「とにかくやればできた」昭和
精神論というのは、とかく具体性がありません。それでも、それなりに広がったのには理由があると思います。そこで、この「やればできる」をちょっと掘り下げてみようと思います。
手がかりは「やってもできない」時にどうするか? という着眼です。
これは、実際によくあるのではないでしょうか。同じ仕事に複数の人間が取り組めば、段々と差がついていきます。誰にでも得手不得手があるのだから、当たり前です。
それは子どもの体育と同じです。一斉に走り出せば差がつくし、同時に懸垂をすれば段々と脱落していく。そういうことが、さまざまな局面で起こります。
単純なようですが、もともと持っている能力は人それぞれです。
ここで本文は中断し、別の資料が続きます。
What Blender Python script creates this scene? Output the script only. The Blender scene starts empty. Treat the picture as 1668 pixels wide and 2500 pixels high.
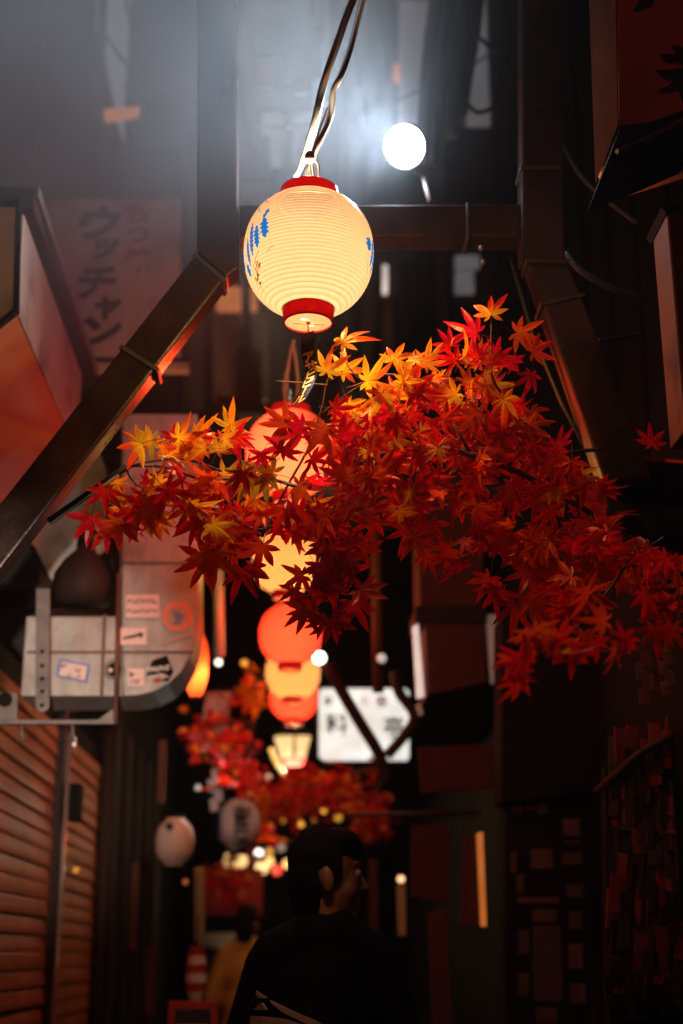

それに応じて仕事を割り当てていくことが組織の基本です。
だから、誰に対しても同じように「やればできる」と言って、みんなが「やった」としても差はつきます。それでもとくに問題がなかったとすれば、こんな理由があったからだと思うのです。
・そもそも、「やる」ことの内容が、それほどスキルを必要とせず頑張ればよかった。
つまり、いわゆる「昭和の職場」であれば、通用していた発想だと思うのです。
営業職であれば、とにかくアポをとって訪問していく。人によって差はつくけれど、コツコツ頑張ればいくつかは成約できる。そして、どうにか「同じ船」に乗ることができたわけです。
それが、今の職場では同じようにはいかなくなっています。
そして、「やればできる」だけではどうしようもないことを直視した企業は、きちんと未来を拓いていくと思っています。
それは、日本の働き方の変化と密接に関わっていくと考えます。
「できることをやる」職場に
近年、企業の雇用形態をめぐって「メンバーシップ型」と「ジョブ型」という二つの方法が話題になることが多くなりました。
多くの日本企業がおこなってきたのが、いわゆる「新卒一括採用・終身雇用」を核としたメンバーシップ型です。正社員として一つの企業のメンバーになれば、何らかの形で定年まで仕事が与えられる仕組みです。ただし、その組織の中でどのような仕事をするかは、基本的には会社が決めます。
ジョブ型は、「こういう仕事をする人を求めています」という求人が起点になります。その仕事で実績のある人を採用しやすくなりますし、学校での専攻などを活かして仕事をしたい人にはやりがいを感じやすいでしょう。これは、欧米では主流といわれています。